A heterobimetallic mechanism for c-h borylation elucidated from experimental and computational data

Abstract

To understand better how homogeneous catalysts comprised of two base metals can mimic precious metal catalysts, we have elucidated a complete mechanistic pathway for C-H borylation with Cu-Fe catalysts that is consistent with experimental observations as well as first-principles quantum chemistry. The catalytic cycle begins with the B-H bond of the borane inserting into the Cu-Fe bond of the catalyst, followed by bimetallic oxidative B-H activation and release of the NHC-bound Cu-H group. After UV irradiation, release of CO permits the inner-sphere Fe coordination of a solvent arene molecule, which then undergoes C-H borylation via a concerted, 4-centered transition state.

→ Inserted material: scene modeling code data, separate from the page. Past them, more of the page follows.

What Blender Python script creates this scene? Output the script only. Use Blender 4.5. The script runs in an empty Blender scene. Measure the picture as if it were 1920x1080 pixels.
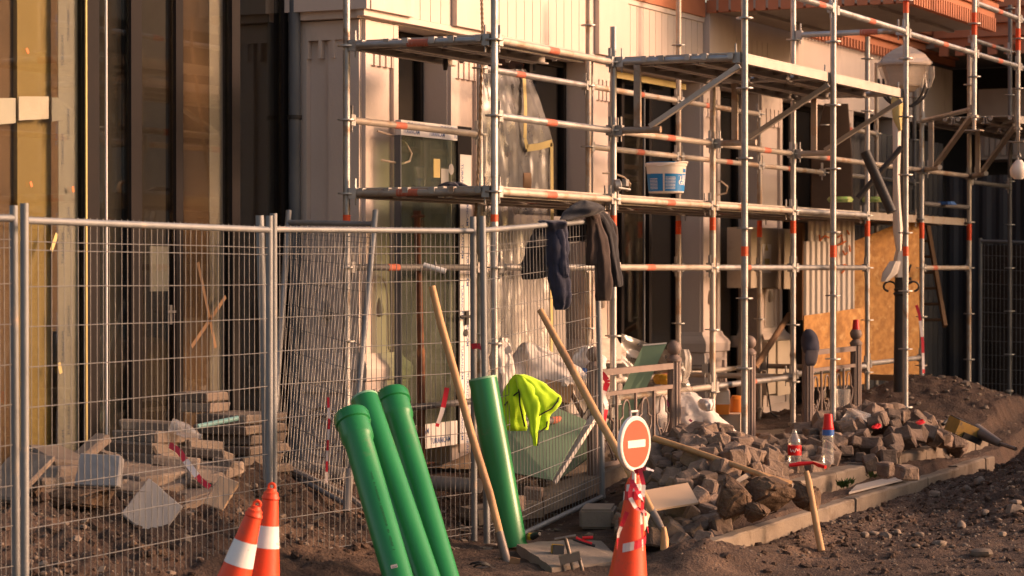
import bpy, bmesh, math, random
from mathutils import Vector, Matrix, noise, Euler
random.seed(7)
R = math.radians
SC = bpy.context.scene
COL = SC.collection
# ------------------------------------------------------------------ camera, sky, sun, exposure
TH = R(26.0); CC, SS = math.cos(TH), math.sin(TH)      # facade runs along +X, street on the -Y side
H = 1.75                                                # eye height
F = 4533.0; HOR = 504.0                                 # 85 mm lens on a 1920 px wide frame
cam = bpy.data.cameras.new('camera'); camo = bpy.data.objects.new('camera', cam); COL.objects.link(camo)
cam.lens = 85.0; cam.sensor_width = 36.0; cam.clip_end = 500; cam.clip_start = 0.1
camo.location = (0, 0, H)
pitch = math.atan((540 - HOR) / F)
camo.rotation_euler = (R(90) - pitch, 0, TH - R(90))
cam.dof.use_dof = True; cam.dof.focus_distance = 15.8; cam.dof.aperture_fstop = 4.0
SC.camera = camo
w = bpy.data.worlds.new('World'); SC.world = w; w.use_nodes = True
wn = w.node_tree.nodes; wl = w.node_tree.links
sky = wn.new('ShaderNodeTexSky'); sky.sky_type = 'NISHITA'; sky.sun_disc = False
SUN_AZ, SUN_EL = R(-62), R(16)
sky.sun_elevation = SUN_EL; sky.sun_rotation = math.atan2(math.cos(SUN_AZ), math.sin(SUN_AZ))
sky.dust_density = 4.0; sky.air_density = 1.2; sky.ozone_density = 0.4
wl.new(sky.outputs[0], wn['Background'].inputs[0]); wn['Background'].inputs[1].default_value = 0.145
sl = bpy.data.lights.new('sun', 'SUN'); sl.energy = 3.5; sl.angle = R(18); sl.color = (1.0, 0.65, 0.44)
so = bpy.data.objects.new('sun', sl); COL.objects.link(so)
tosun = Vector((math.cos(SUN_AZ) * math.cos(SUN_EL), math.sin(SUN_AZ) * math.cos(SUN_EL), math.sin(SUN_EL)))
so.rotation_euler = tosun.to_track_quat('Z', 'Y').to_euler(); so.location = (10, -10, 12)
vs = SC.view_settings; vs.view_transform = 'Standard'; vs.look = 'None'; vs.exposure = 0.85; vs.gamma = 1.0
vs.use_white_balance = True; vs.white_balance_temperature = 6950; vs.white_balance_tint = 22
SC.cycles.use_denoising = True
SC.cycles.max_bounces = 8; SC.cycles.transparent_max_bounces = 24

# ------------------------------------------------------------------ placing: photo pixel + a real distance -> a point of the place
RV = Vector((SS, -CC, 0)); FV = Vector((CC, SS, 0)); UP = Vector((0, 0, 1))
def at(px, py, Z):
    k = (px - 960) / F
    return Vector((Z * (CC + k * SS), Z * (SS - k * CC), H + (HOR - py) / F * Z))
def atY(px, py, Y): return at(px, py, Y / (SS - (px - 960) / F * CC))
def atX(px, py, X): return at(px, py, X / (CC + (px - 960) / F * SS))
def atz(px, py, z): return at(px, py, (z - H) * F / (HOR - py))
def Xon(px, Y): return atY(px, 0, Y).x
def sm(t): t = min(1, max(0, t)); return t * t * (3 - 2 * t)

# ------------------------------------------------------------------ materials
MATS = {}
def pm(name, c1, c2=None, scale=5, rough=.8, bump=.15, bscale=60, metal=0, spec=.35, rnd=0, c3=None, s3=1.5, t3=.55, stretch=None, contrast=.25, bdist=.01, trans=0, sheen=0):
    m = bpy.data.materials.new(name); m.use_nodes = True; nt = m.node_tree; n = nt.nodes; l = nt.links
    b = n['Principled BSDF']; b.inputs['Roughness'].default_value = rough; b.inputs['Metallic'].default_value = metal
    b.inputs['Specular IOR Level'].default_value = spec
    if sheen: b.inputs['Sheen Weight'].default_value = sheen
    tc = n.new('ShaderNodeTexCoord'); co = tc.outputs['Object']; oi = None
    if rnd:
        oi = n.new('ShaderNodeObjectInfo'); va = n.new('ShaderNodeVectorMath'); va.operation = 'MULTIPLY_ADD'
        va.inputs[1].default_value = (1, 1, 1); l.new(co, va.inputs[0])
        cx = n.new('ShaderNodeCombineXYZ'); mm = n.new('ShaderNodeMath'); mm.operation = 'MULTIPLY'; mm.inputs[1].default_value = 40
        l.new(oi.outputs['Random'], mm.inputs[0]); l.new(mm.outputs[0], cx.inputs[0]); l.new(mm.outputs[0], cx.inputs[1]); l.new(cx.outputs[0], va.inputs[2]); co = va.outputs[0]
    if stretch:
        mp = n.new('ShaderNodeMapping'); mp.inputs['Scale'].default_value = stretch; l.new(co, mp.inputs['Vector']); co = mp.outputs[0]
    c2 = c2 or tuple(x * .75 for x in c1)
    nz = n.new('ShaderNodeTexNoise'); nz.inputs['Scale'].default_value = scale; nz.inputs['Detail'].default_value = 6; l.new(co, nz.inputs['Vector'])
    rp = n.new('ShaderNodeValToRGB'); rp.color_ramp.elements[0].position = .5 - contrast; rp.color_ramp.elements[1].position = .5 + contrast
    rp.color_ramp.elements[0].color = (*c2, 1); rp.color_ramp.elements[1].color = (*c1, 1); l.new(nz.outputs[0], rp.inputs[0])
    out = rp.outputs[0]
    if c3:
        n3 = n.new('ShaderNodeTexNoise'); n3.inputs['Scale'].default_value = s3; n3.inputs['Detail'].default_value = 5; n3.inputs['Roughness'].default_value = .65; l.new(co, n3.inputs['Vector'])
        r3 = n.new('ShaderNodeValToRGB'); r3.color_ramp.elements[0].position = t3; r3.color_ramp.elements[1].position = t3 + .12; l.new(n3.outputs[0], r3.inputs[0])
        mx = n.new('ShaderNodeMixRGB'); mx.inputs[2].default_value = (*c3, 1); l.new(r3.outputs[0], mx.inputs[0]); l.new(out, mx.inputs[1]); out = mx.outputs[0]
    if rnd:
        mr = n.new('ShaderNodeMapRange'); mr.inputs[3].default_value = 1 - rnd; mr.inputs[4].default_value = 1 + rnd; l.new(oi.outputs['Random'], mr.inputs[0])
        vm = n.new('ShaderNodeVectorMath'); vm.operation = 'SCALE'; l.new(out, vm.inputs[0]); l.new(mr.outputs[0], vm.inputs['Scale']); out = vm.outputs[0]
    l.new(out, b.inputs['Base Color'])
    if bump:
        nb = n.new('ShaderNodeTexNoise'); nb.inputs['Scale'].default_value = bscale; nb.inputs['Detail'].default_value = 8; nb.inputs['Roughness'].default_value = .6; l.new(co, nb.inputs['Vector'])
        bp = n.new('ShaderNodeBump'); bp.inputs['Strength'].default_value = bump; bp.inputs['Distance'].default_value = bdist; l.new(nb.outputs[0], bp.inputs['Height']); l.new(bp.outputs[0], b.inputs['Normal'])
        # roughness follows the same wear
        rr = n.new('ShaderNodeMapRange'); rr.inputs[3].default_value = max(0, rough - .12); rr.inputs[4].default_value = min(1, rough + .12); l.new(nz.outputs[0], rr.inputs[0]); l.new(rr.outputs[0], b.inputs['Roughness'])
    MATS[name] = m
    return m
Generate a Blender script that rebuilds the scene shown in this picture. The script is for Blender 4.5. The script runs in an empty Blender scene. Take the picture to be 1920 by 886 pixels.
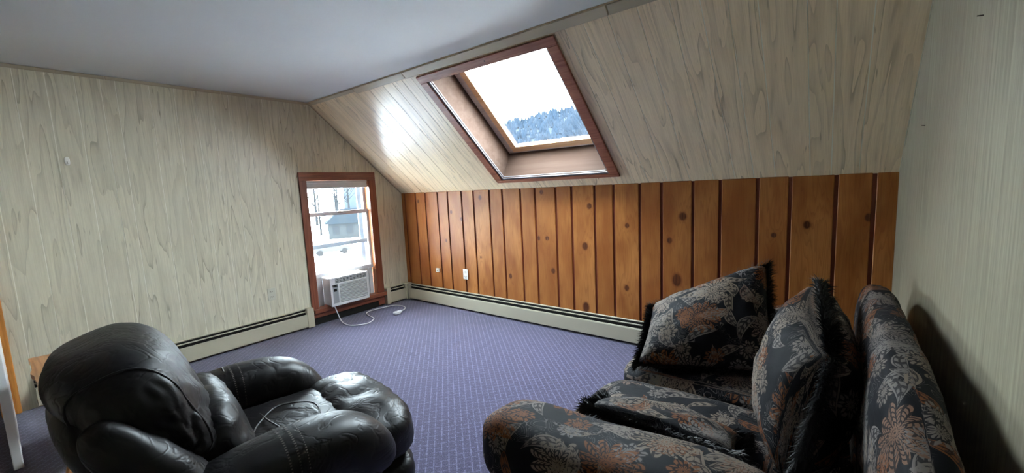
import bpy, bmesh, math, random
from mathutils import Vector, Matrix, Euler, noise as mnoise

random.seed(7)
SC = bpy.context.scene
COL = SC.collection

# ------------------------------------------------------------------ room numbers (metres)
H, H1, D, W = 2.3156, 1.3427, 1.0906, 4.598      # ceiling, knee wall, slope run, room width
SL = math.hypot(D, H - H1)
CA, SA = D / SL, (H - H1) / SL                   # slope: up direction (0,-CA,SA), outward (0,SA,CA)
YB = -4.7                                        # back wall

# ------------------------------------------------------------------ camera
cam = bpy.data.cameras.new('camera')
cam.sensor_width = 36.0
cam.lens = 774.09 / 1920 * 36
cam.clip_start = 0.02; cam.clip_end = 2000
camo = bpy.data.objects.new('camera', cam); COL.objects.link(camo)
yaw, pit, rol = 2.2373, -0.1195, -0.0466
f = Vector((math.cos(yaw) * math.cos(pit), math.sin(yaw) * math.cos(pit), math.sin(pit)))
r0 = Vector((math.sin(yaw), -math.cos(yaw), 0)); u0 = r0.cross(f)
r1 = math.cos(rol) * r0 + math.sin(rol) * u0
u1 = -math.sin(rol) * r0 + math.cos(rol) * u0
m = Matrix((r1, u1, -f)).transposed().to_4x4(); m.translation = (4.3119, -3.2762, 1.3626)
camo.matrix_world = m
SC.camera = camo

# ------------------------------------------------------------------ world: bright overcast winter sky
wd = bpy.data.worlds.new('world'); SC.world = wd; wd.use_nodes = True
nt = wd.node_tree; nt.nodes.clear()
wo = nt.nodes.new('ShaderNodeOutputWorld'); bg = nt.nodes.new('ShaderNodeBackground')
bg.inputs['Color'].default_value = (0.80, 0.915, 1.0, 1)
bg.inputs['Strength'].default_value = 14.0
nt.links.new(bg.outputs[0], wo.inputs[0])

def portal(name, loc, rot, sx, sy):
    l = bpy.data.lights.new(name, 'AREA'); l.shape = 'RECTANGLE'; l.size = sx; l.size_y = sy
    l.cycles.is_portal = True
    o = bpy.data.objects.new(name, l); COL.objects.link(o); o.location = loc; o.rotation_euler = rot
    return o
portal('daylight_portal_window', (-0.16, -0.835, 0.99), (0, -math.pi / 2, 0), 1.1, 0.75)
_c = Vector((2.30, -0.745 * CA, H1 + 0.745 * SA)) + 0.33 * Vector((0, SA, CA))
_q = Matrix(((1, 0, 0), (0, -CA, SA), (0, SA, CA))).transposed()   # columns x, up-slope, outward
portal('daylight_portal_skylight', _c, _q.to_euler(), 0.95, 1.05)

SC.view_settings.view_transform = 'Standard'
SC.view_settings.look = 'None'
SC.view_settings.exposure = 2.25
SC.view_settings.gamma = 1
SC.view_settings.use_curve_mapping = False
SC.cycles.diffuse_bounces = 6
SC.cycles.max_bounces = 10
SC.cycles.transparent_max_bounces = 16

# ------------------------------------------------------------------ node helpers
def srgb(r, g, b):
    def c(v):
        v /= 255.0
        return v / 12.92 if v <= 0.04045 else ((v + 0.055) / 1.055) ** 2.4
    return (c(r), c(g), c(b), 1)

class G:
    """small wrapper so node maths can be written as expressions"""
    def __init__(s, mat): s.t = mat.node_tree
    def node(s, typ, **kw):
        n = s.t.nodes.new(typ)
        for k, v in kw.items(): setattr(n, k, v)
        return n
    def plug(s, sock, v):
        if isinstance(v, X): s.t.links.new(v.s, sock)
        elif isinstance(v, bpy.types.NodeSocket): s.t.links.new(v, sock)
        else: sock.default_value = v
    def math(s, op, *a, clamp=False):
        n = s.node('ShaderNodeMath', operation=op, use_clamp=clamp)
        for i, v in enumerate(a): s.plug(n.inputs[i], v)
        return X(s, n.outputs[0])
    def vec(s, x, y, z=0.0):
        n = s.node('ShaderNodeCombineXYZ')
        for i, v in enumerate((x, y, z)): s.plug(n.inputs[i], v)
        return X(s, n.outputs[0])
    def sep(s, v):
        n = s.node('ShaderNodeSeparateXYZ'); s.plug(n.inputs[0], v)
        return [X(s, o) for o in n.outputs]
    def noise(s, v, scale=1.0, detail=2.0, rough=0.5, dist=0.0, dim='3D'):
        n = s.node('ShaderNodeTexNoise', noise_dimensions=dim)
        s.plug(n.inputs['Vector'], v); s.plug(n.inputs['Scale'], scale)
        s.plug(n.inputs['Detail'], detail); s.plug(n.inputs['Roughness'], rough); s.plug(n.inputs['Distortion'], dist)
        return X(s, n.outputs[0])
    def step(s, v, a, b):
        n = s.node('ShaderNodeMapRange', interpolation_type='SMOOTHSTEP')
        s.plug(n.inputs['Value'], v); s.plug(n.inputs['From Min'], a); s.plug(n.inputs['From Max'], b)
        return X(s, n.outputs[0])
    def mix(s, fac, a, b):
        n = s.node('ShaderNodeMix', data_type='RGBA')
        s.plug(n.inputs[0], fac); s.plug(n.inputs[6], a); s.plug(n.inputs[7], b)
        return X(s, n.outputs[2])
    def bump(s, h, strength=0.3, dist=0.005):
        n = s.node('ShaderNodeBump'); s.plug(n.inputs['Height'], h)
        n.inputs['Strength'].default_value = strength; n.inputs['Distance'].default_value = dist
        return X(s, n.outputs[0])
    def uv(s):
        return X(s, s.node('ShaderNodeTexCoord').outputs['UV'])
    def objc(s):
        return X(s, s.node('ShaderNodeTexCoord').outputs['Object'])
    def pos(s):
        return X(s, s.node('ShaderNodeNewGeometry').outputs['Position'])
    def rnd(s):
        return X(s, s.node('ShaderNodeObjectInfo').outputs['Random'])

class X:
    def __init__(s, g, sock): s.g = g; s.s = sock
    def __add__(s, o): return s.g.math('ADD', s, o)
    def __radd__(s, o): return s.g.math('ADD', o, s)
    def __sub__(s, o): return s.g.math('SUBTRACT', s, o)
    def __rsub__(s, o): return s.g.math('SUBTRACT', o, s)
    def __mul__(s, o): return s.g.math('MULTIPLY', s, o)
    def __rmul__(s, o): return s.g.math('MULTIPLY', o, s)
    def __truediv__(s, o): return s.g.math('DIVIDE', s, o)
    def __rtruediv__(s, o): return s.g.math('DIVIDE', o, s)
    def lt(s, o): return s.g.math('LESS_THAN', s, o)
    def gt(s, o): return s.g.math('GREATER_THAN', s, o)
    def fract(s): return s.g.math('FRACT', s)
    def abs(s): return s.g.math('ABSOLUTE', s)
    def sin(s): return s.g.math('SINE', s)
    def cos(s): return s.g.math('COSINE', s)
    def max(s, o): return s.g.math('MAXIMUM', s, o)
    def min(s, o): return s.g.math('MINIMUM', s, o)

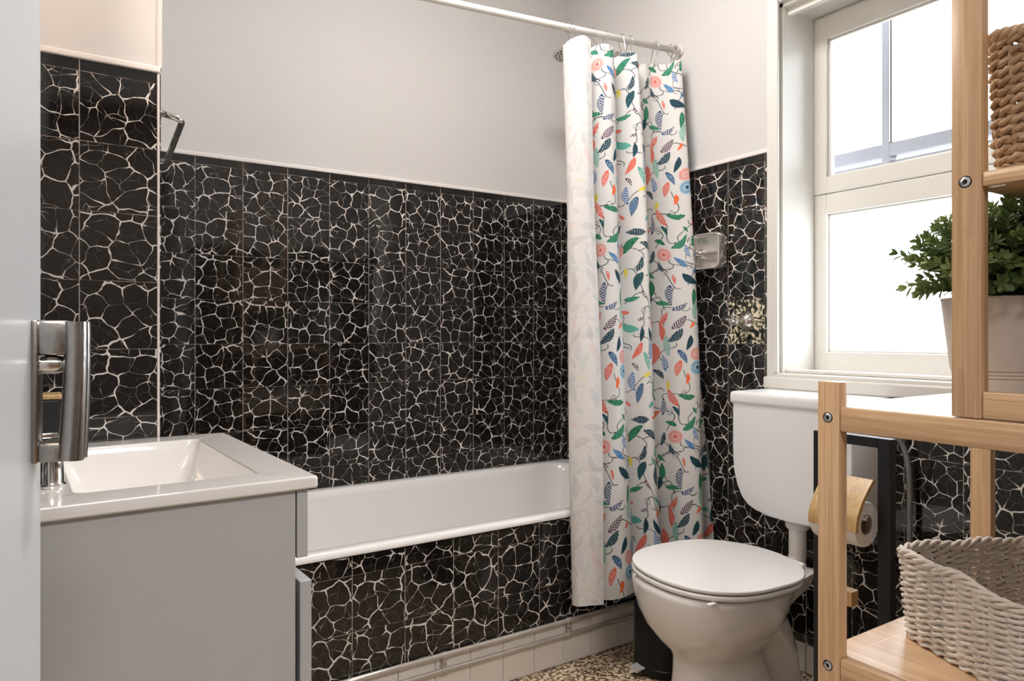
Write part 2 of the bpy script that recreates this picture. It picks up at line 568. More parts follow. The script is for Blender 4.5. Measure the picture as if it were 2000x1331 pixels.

The resulting iron-hydride can undergo bimetallic reductive elimination with the Cu-H partner to form H 2, closing the catalytic cycle. Analysis of fragment charges during these processes confirms that the bimetallic reaction pathways resemble oxidative addition and reductive elimination steps. Spectroscopic studies are included to probe the nature of the unsupported Cu-Fe bonds of the catalyst in solution. This extensive experimental and computational investigation provides useful insight into canonical organometallic reaction mechanisms involved in bimetallic catalysts, which are generally less well understood than their monometallic counterparts.